Image via Shutterstock
You really seem like you don’t want to do this, so why don’t you just not do it?
“When life makes you plan a reunion, just say fuck the reunion, and bail” or something like that
Pretty much. 27 year old you has no obligation to honor commitments that 17 year old you made. There’s a reason that your criminal record is expunged when you turn 18.
*Aside from teen pregnancies.
My class had been emailing me for awhile until I finally said “leave me alone.” Felt good. Hated those fuckers.
I wonder about that too. Like what happens if you just tell them “nah” and go about your business? As long as you don’t care, nothing, right? Some nerd (who are the most excited about this anyway) will pick up the slack plan it.
My class is a highly apathetic group, we haven’t had any class reunions (5 or 10 year) so far. I hope the trend doesn’t stop for the 20, one less thing to worry about.
My class officers: 2 M.D.s, a mother of 4, and a HUGE pot head. Needless to say we haven’t had a 5 or 10 year.
I’m not at my 10 year yet but a colleague of mine just had his 10 year. He was class President and organized a bar crawl throughout Manhattan.
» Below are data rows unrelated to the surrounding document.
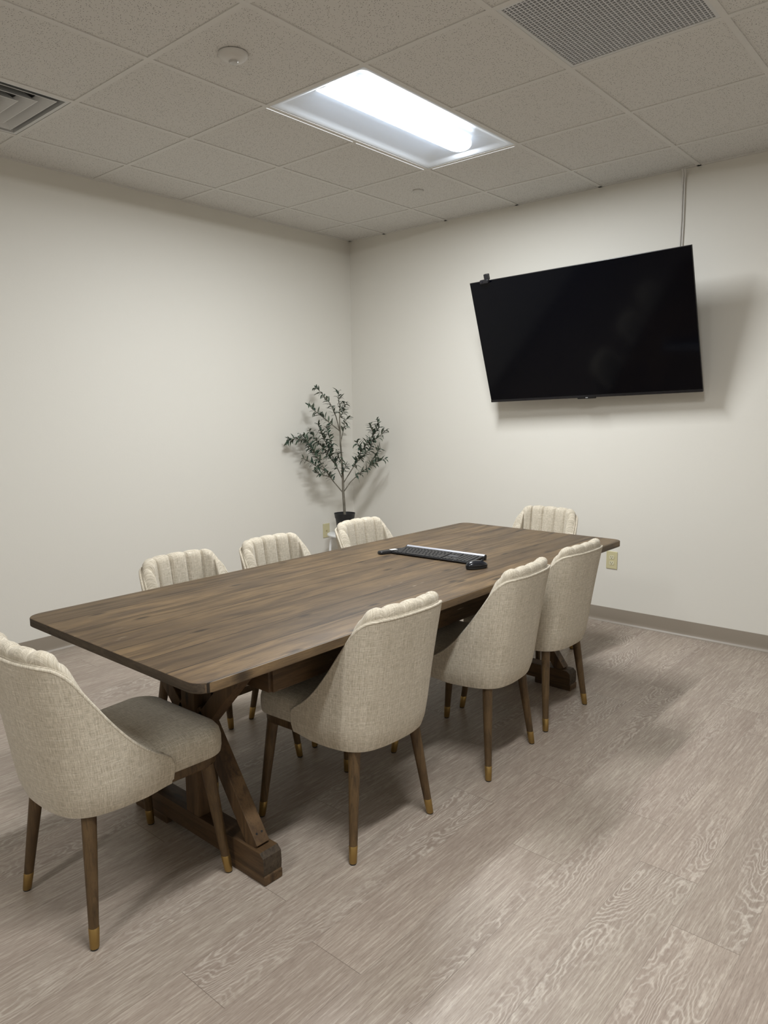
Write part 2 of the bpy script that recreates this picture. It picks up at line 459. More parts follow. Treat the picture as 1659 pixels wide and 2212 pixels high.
t = thing('ceiling_sensor', 'white round ceiling sensor with a small round button, near the light', 'sensor', (1.893, -2.662, H))
bm = B(); lathe(bm, [(.0585, 0), (.0585, -.004), (.056, -.010), (.044, -.021), (.022, -.027), (.001, -.028)], 36)
link('sensor_body', bm, mat('sensor_white', (.62, .60, .57), .4), t, smooth=True)
bm = B(); lathe(bm, [(.019, -.024), (.019, -.030), (.016, -.034), (.001, -.036)], 24)
link('sensor_lens', bm, mat('sensor_lens_white', (.5, .49, .47), .3), t, smooth=True)
bm = B(); lathe(bm, [(.035, .006), (.035, -.0035), (.033, -.005), (.001, -.0055)], 32)
bmesh.ops.translate(bm, verts=bm.verts, vec=(1.307, -.735, H))
tag(link('sprinkler_cover', bm, mat('cover_white', (.56, .55, .52), .5), smooth=True), 'small flat white round cover plate in the ceiling before the corner', 'sprinkler cover')

# ------------------------------------------------------------------ table
TX, TY = 2.3494, -2.2959
tab = thing('dining_table', 'long dark-stained rustic wooden plank table with trestle legs', 'table', (TX, TY, 0), 0)
hw, hl = .5044, 1.3136
bm = B(); o1 = rrect(hw, -hl, hl, .055, 8)
rs = []
for inset, z in ((.002, .731), (0, .733), (0, .757), (.001, .7592), (.003, .76)):
    o_ = rrect(hw-inset, -hl+inset, hl-inset, .055-inset, 8)
    rs.append([(x, y, z) for x, y in o_])
rings(bm, rs)
top = link('tabletop', bm, [TOPW, ENDG], tab, smooth=True)
for p_ in top.data.polygons:
    if abs(p_.normal.y) > .6: p_.material_index = 1
ax, ay = .318, .925; az = .578
for s in (-1, 1):
    link('apron', bx((s*ax-.012, -ay, az), (s*ax+.012, ay, .7295), .002), LEGY, tab)
    link('apron', bx((-ax-.004, s*ay-.012, az+.001), (ax+.004, s*ay+.012, .7290), .002), LEGX, tab)
BOLT = mat('black_screw', (.01, .01, .01), .4)
for s in (-1, 1):
    py = -.99 if s < 0 else 1.09
    py = s*1.012 + .02
    tr = bpy.data.objects.new('trestle', None); C.objects.link(tr); tr.parent = tab; tr.location = (.012, py, 0)
    link('post', bx((-.036, -.035, .09), (.036, .035, .7292), .003), LEGZ, tr)
    # foot beam with chamfered ends, raised on a pad at either end
    bm = B(); L_f = .365; pr = [(-L_f, .03), (L_f, .03), (L_f+.002, .055), (L_f, .088), (L_f-.016, .102), (-L_f+.016, .102), (-L_f, .088), (-L_f-.002, .055)]
    rings(bm, [[(x, y, z) for x, z in pr] for y in (-.036, .036)])
    ft = link('foot', bm, [LEGX, ENDG], tr)
    for p_ in ft.data.polygons:
        if abs(p_.normal.x) > .6: p_.material_index = 1
    for e in (-1, 1):
        a, b = sorted((e*(L_f+.006), e*(L_f-.20)))
        link('foot_pad', bx((a, -.036, 0), (b, .036, .0305), .004), LEGX, tr)
        bm = B(); bar(bm, (e*.030, 0, .475), (e*.305, 0, .095), .052, .050); link('lower_brace', bm, LEGZ, tr)
        bm = B(); bar(bm, (e*.030, 0, .415), (e*.33, 0, .728), .052, .050); link('upper_brace', bm, LEGZ, tr)
    bm = B(); box(bm, (-.40, -.034, .7), (.40, .034, .7291), .002); link('cleat', bm, LEGX, tr)
    bm = B(); bar(bm, (0, -s*.03, .44), (0, -s*.30, .725), .05, .05, side=(1, 0, 0)); link('long_brace', bm, LEGZ, tr)
    # screw heads where the lower brace meets the foot
    for e in (-1, 1):
        d = Vector((e*.275, 0, -.38)).normalized(); nrm = Vector((.38*e, 0, .275)).normalized()
        base = Vector((e*.030, 0, .475)) + d*.435 + nrm*.0265
        bm = B()
        for dy in (-.010, .010):
            tube(bm, [base+Vector((0, dy, 0))-nrm*.004, base+Vector((0, dy, 0))+nrm*.0006], .0035, 10)
        link('screw', bm, BOLT, tr)

# ------------------------------------------------------------------ chairs
def catmull(P_, ts):
    P_ = [np.array(p, float) for p in P_]; n = len(P_)-1
    P_ = [2*P_[0]-P_[1]] + P_ + [2*P_[-1]-P_[-2]]
    out = []
    for t_ in ts:
        q = min(max(t_, 0), .999999)*n; k = int(q); u_ = q-k
        a, b, c, d = P_[k:k+4]
        out.append(.5*((2*b)+(-a+c)*u_+(2*a-5*b+4*c-d)*u_**2+(-a+3*b-3*c+d)*u_**3))
    return out
_half = [(0, -.272), (.08, -.267), (.150, -.245), (.195, -.195), (.215, -.125), (.222, -.045), (.223, .038)]
_full = [(-x, y) for x, y in reversed(_half[1:])] + _half
_ds = np.array(catmull(_full, np.linspace(0, 1, 241)))
_len = np.concatenate([[0], np.cumsum(np.hypot(*(np.diff(_ds, axis=0).T)))])
HALF = _len[-1]/2
_arc = _len-HALF
def smoothstep(a, b, x):
    x = min(1, max(0, (x-a)/(b-a))); return x*x*(3-2*x)
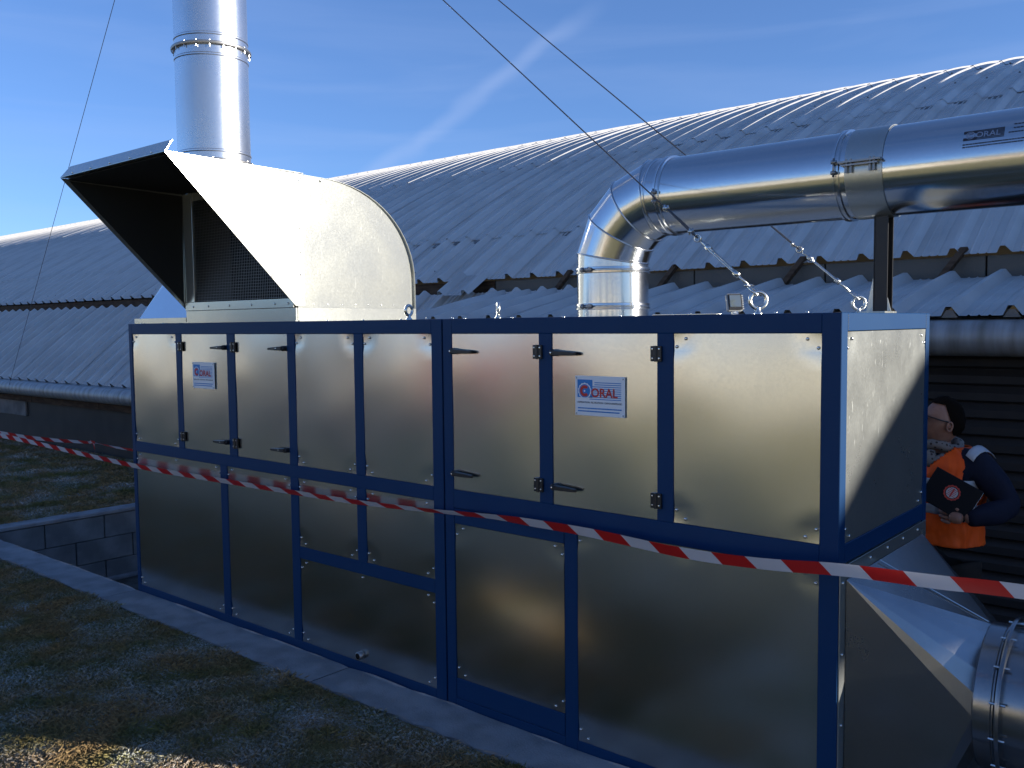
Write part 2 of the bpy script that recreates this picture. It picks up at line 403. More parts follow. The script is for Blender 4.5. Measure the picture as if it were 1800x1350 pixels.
def make_panel(root, x0, x1, z0, z1, name='panel', has_screws=True, extra=(), dent=.0035, mtl=GALV):
    seedc[0] += 1
    sc_ = (corners(x0, x1, z0, z1) if has_screws else [])+list(extra)
    o = obj(name, panel_mesh(x0+.0015, x1-.0015, z0+.0015, z1-.0015, sc_, seed=seedc[0], dent=dent, amp=.0008 if z0 > .9 else .00035), mtl, root)
    autosmooth(o, 40)
    for (sx, sz) in sc_: screw((sx, .0045, sz), '-Y', o)
    return o
def hinge(door, x, z):
    b = B(); bx(b, x-.021, x-.003, -.010, .0035, z-.026, z+.026); bx(b, x+.003, x+.021, -.010, -.0005, z-.026, z+.026)
    tube(b, [(x, -.010, z-.027), (x, -.010, z+.027)], .006, 10)
    for dx in (-.013, .013):
        for dz in (-.016, .016):
            lathe(b, [(.0042, 0), (.0042, -.002), (.0001, -.0024)], (x+dx, -.010, z+dz), 'Y', 8, mi=1)
    h = obj('hinge', b, None, door, bevel=.0012, mats=[BLACK, ZINC]); return h
def latch(door, xh, z, s):
    b = B()
    lathe(b, [(.013, .004), (.013, -.016), (.011, -.020), (.0001, -.0205)], (xh, 0, z), 'Y', 16)
    xe = xh+s*.108
    # tapered lever lifted off the door
    pr = [(xh, .0115), (xh+s*.04, .0095), (xh+s*.075, .0085), (xe, .0062)]
    rows = []
    for i, (xx, hw) in enumerate(pr):
        dz = -.0025*(i/3)
        rows.append([b.verts.new(p) for p in ((xx, -.012, z-hw+dz), (xx, -.026-.003*(i == 1), z-hw*.75+dz), (xx, -.026-.003*(i == 1), z+hw*.75+dz), (xx, -.012, z+hw+dz))])
    for a, c in zip(rows, rows[1:]):
        for k in range(4): b.faces.new((a[k], a[(k+1) % 4], c[(k+1) % 4], c[k]))
    b.faces.new(rows[0]); b.faces.new(rows[-1][::-1])
    lathe(b, [(.0045, -.020), (.0045, -.0305), (.0001, -.031)], (xh+s*.003 if s > 0 else xh+s*.035, 0, z), 'Y', 8, mi=1)
    bmesh.ops.recalc_face_normals(b, faces=b.faces)
    obj('latch', b, None, door, mats=[BLACK, ZINC], bevel=.001)

def dashes(bm, x0, x1, z, h, fn, rnd, wmin=.002, wmax=.007):
    x = x0
    while x < x1:
        w = rnd.uniform(wmin, wmax); quad(bm, x, min(x+w, x1), z, z+h, fn); x += w+rnd.uniform(.0008, .0022)
def nameplate(root, x0, x1, z0, z1):
    y = -.006
    pl = box('nameplate', x0, x1, y, y+.0035, z0, z1, WHITE, root, .001)
    w, h = x1-x0, z1-z0
    def fn(k): return lambda a, c: (x0+a*w, y-.0006-k*.0004, z0+c*h)
    bl = B()
    quad(bl, .05, .36, .46, .91, fn(0))
    for i in range(9):
        z = .415+i*.052
        quad(bl, (.30 if i < 2 else .36) if i < 7 else .30+.1, .93, z, z+.020, fn(0))
    obj('print_blue', bl, PBLUE, pl)
    wh = B(); disc(wh, .20, .60, 0, .001, fn(1))
    # saw blade ring in true proportions
    def fr(k): return lambda a, c: (x0+.20*w+a, y-.0006-k*.0004, z0+.625*h+c)
    disc(wh, 0, 0, .0245, .0275, fr(1), 28, teeth=1); disc(wh, 0, 0, 0, .0035, fr(3), 12)
    quad(wh, .40, .42, .88, .90, fn(1))
    obj('print_white', wh, WHITE, pl)
    rd = B(); disc(rd, 0, 0, .0095, .0205, fr(2), 22, .75, 2*PI-.75)
    add_text(rd, 'ORAL', .335, .47, .235, .53, fn(2), bold=.022)
    obj('print_red', rd, PRED, pl)
    tx = B(); add_text(tx, 'ASPIRATION  FILTRATION  DEPOUSSIERAGE', .05, .315, .045, .89, fn(1), bold=.012)
    obj('print_text', tx, PBLACK, pl)
    sm = B(); rnd = random.Random(int(x0*100)); dashes(sm, .06, .94, .175, .030, fn(1), rnd, .02, .07); dashes(sm, .06, .90, .10, .030, fn(1), rnd, .02, .07)
    obj('print_small_text', sm, PBLUE, pl)
    for (a, c) in ((.03, .95), (.97, .95), (.03, .05), (.97, .05)): screw((x0+a*w, y-.0003, z0+c*h), '-Y', pl, SCREW_S)

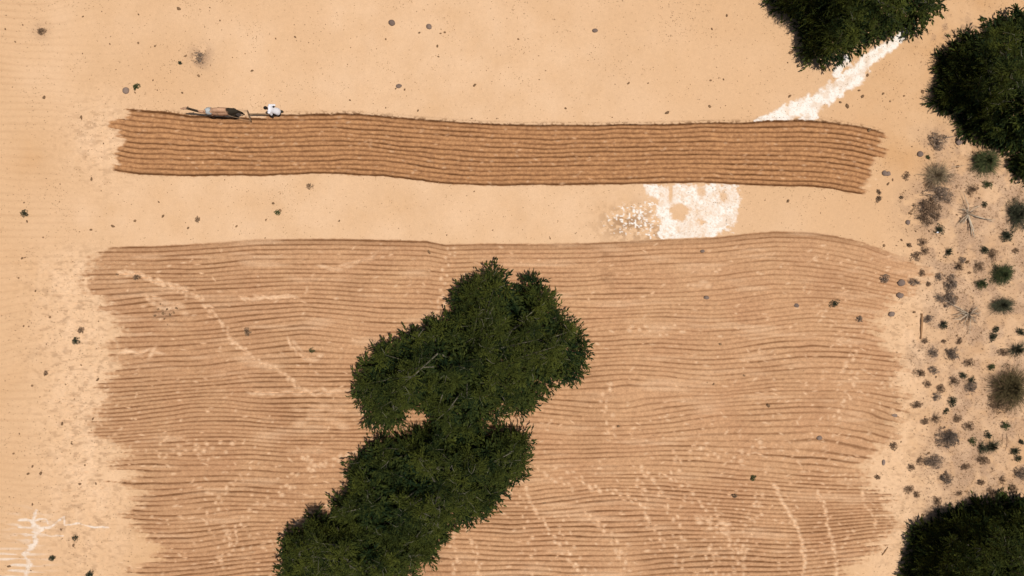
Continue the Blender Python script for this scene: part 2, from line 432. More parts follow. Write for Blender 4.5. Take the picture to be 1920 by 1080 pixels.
dark_soil = np.maximum(dark_soil, in2 * 0.42 * sstep(0.45, 0.7, fbm(MX * 2.0, MY * 5, 62, 2)) * np.exp(-((PX - 1137) / 16) ** 2) * (1 - sstep(520, 570, PY)))
dark_soil = np.maximum(dark_soil, in2 * 0.13 * (1 - sstep(330, 620, PX)))
dryband = in2 * 0.55 * sstep(0.55, 0.85, fbm(MX * 0.35, MY * 2.2, 63, 3)) 
dry = np.maximum(dry, dryband * 0.6)

# --- faint furrows of earlier years on the open sand at the left
old = np.exp(-((PX + 60) / 230.0) ** 2)
oldp = (PY + (vn(MX * 0.25, MY * 0.3, 71) - 0.5) * 26 + PX * 0.015) / 13.5
og = np.exp(-(np.abs(oldp - np.round(oldp)) * 13.5 / PPM / 0.06) ** 2) * old * (0.3 + 0.9 * vn(MX * 0.6, np.round(oldp) * 2.3, 72)) * (1 - tilled)
Z -= 0.035 * og
dark_soil = np.maximum(dark_soil, og * 0.13)

# --- stamps: hoof and foot prints, trampled flecks
def stamp(cx, cy, a, b, ang, w, depth, arr=dry):
    R = max(a, b) * 1.6
    i0, i1 = np.searchsorted(gx, [cx - R, cx + R]); j0, j1 = np.searchsorted(gy, [cy - R, cy + R])
    if i1 <= i0 or j1 <= j0: return
    X = PX[j0:j1, i0:i1] - cx; Y = PY[j0:j1, i0:i1] - cy
    c, s = math.cos(ang), math.sin(ang)
    e = np.exp(-(((X * c + Y * s) / a) ** 2 + ((-X * s + Y * c) / b) ** 2) ** 1.5)
    arr[j0:j1, i0:i1] = np.maximum(arr[j0:j1, i0:i1], (w * e).astype(np.float32))
    m = dark_soil[j0:j1, i0:i1]; dark_soil[j0:j1, i0:i1] = m * (1 - 0.85 * e * min(1, w * 1.3))
    Z[j0:j1, i0:i1] -= depth * e

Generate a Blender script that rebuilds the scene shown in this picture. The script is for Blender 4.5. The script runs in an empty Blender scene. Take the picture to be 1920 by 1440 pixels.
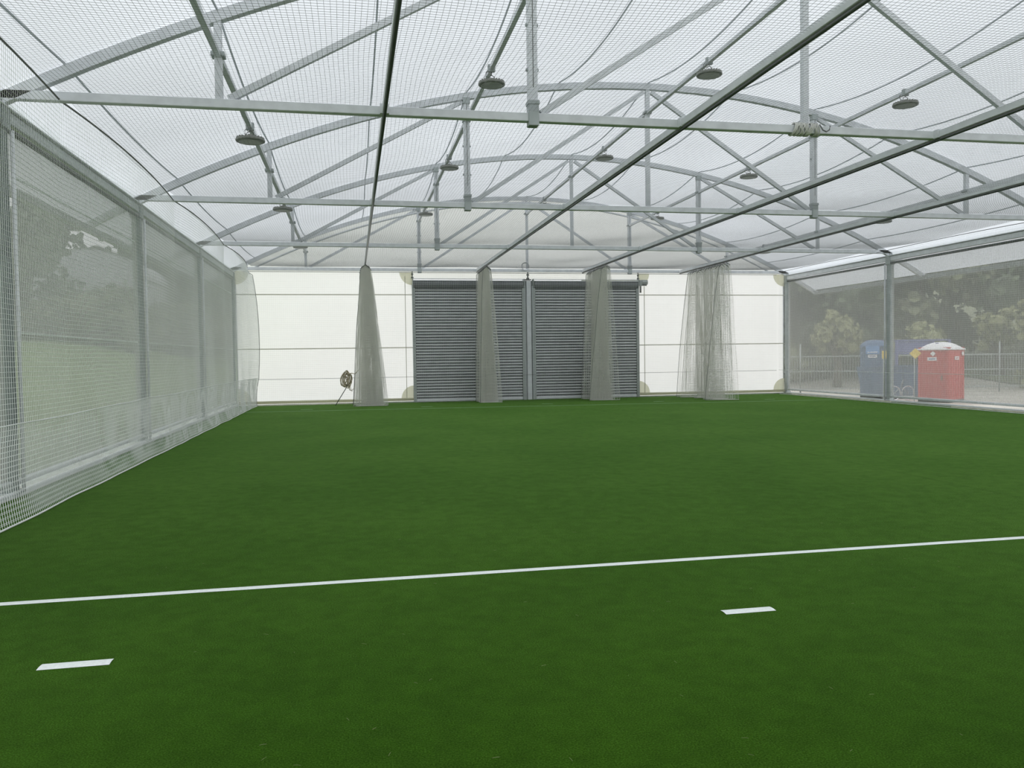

And when I say organize I mean he just called up a handful of bars and told them the situation. Each bar had a drink special (think $2-3 off the original price of an overpriced beer, and some discount food). A facebook group was made and all you had to do was buy a wristband at any of the bars for a small fee and you were golden. Minimal legwork and no commitment by anyone.
You’re colleague did it right. The biggest problem my friend had organizing ours was leaving too much open to suggestion. Everyone had an opinion on everything, and of course the shittiest option was used.
These are as obsolete as land lines and pagers. With cellphones, social media etc etc etc, you already see the people you want to. They serve no real purpose. Skipped mine, no ragrets
You had 1000 in your graduating class? My class had 80 and I think we are all low key hoping no one cares enough to plan a reunion this year.
I am my class’ Senior Vice-President and at my school I have to plan it…. Literally hate everyone except like 10 people in my 436 person class.
I graduated with 28 people. Still not going.
My 10 year was two years ago and it was a debacle. I went to an 8A school in the west suburbs and maybe, maybe 10% of our class showed up. A few of my friends and I went because we felt bad for our friend that had to plan it because of all the nerds that complained about everything in the Facebook group. Needless to say it was awkward and I got very drunk. You are not in an enviable position. Which leads me to my major point; Do we even need 10 year reunions anymore? 20 year makes sense, as you’re not going to see everyone or be on social media as much.
“it was awkward and I got very drunk.”
Sounds like a success to me! Mine wasn’t awkward and I still got very drunk.
The blackout really helped after the third “Wait, we went to high school together…?” conversation.
this really makes me feel old
Just had to plan mine and it was awful.
I didn’t even get an invite to mine and we only had 300 or so people in our class. Made my day when I found out I was forgotten, hated 99% of the people I graduated with.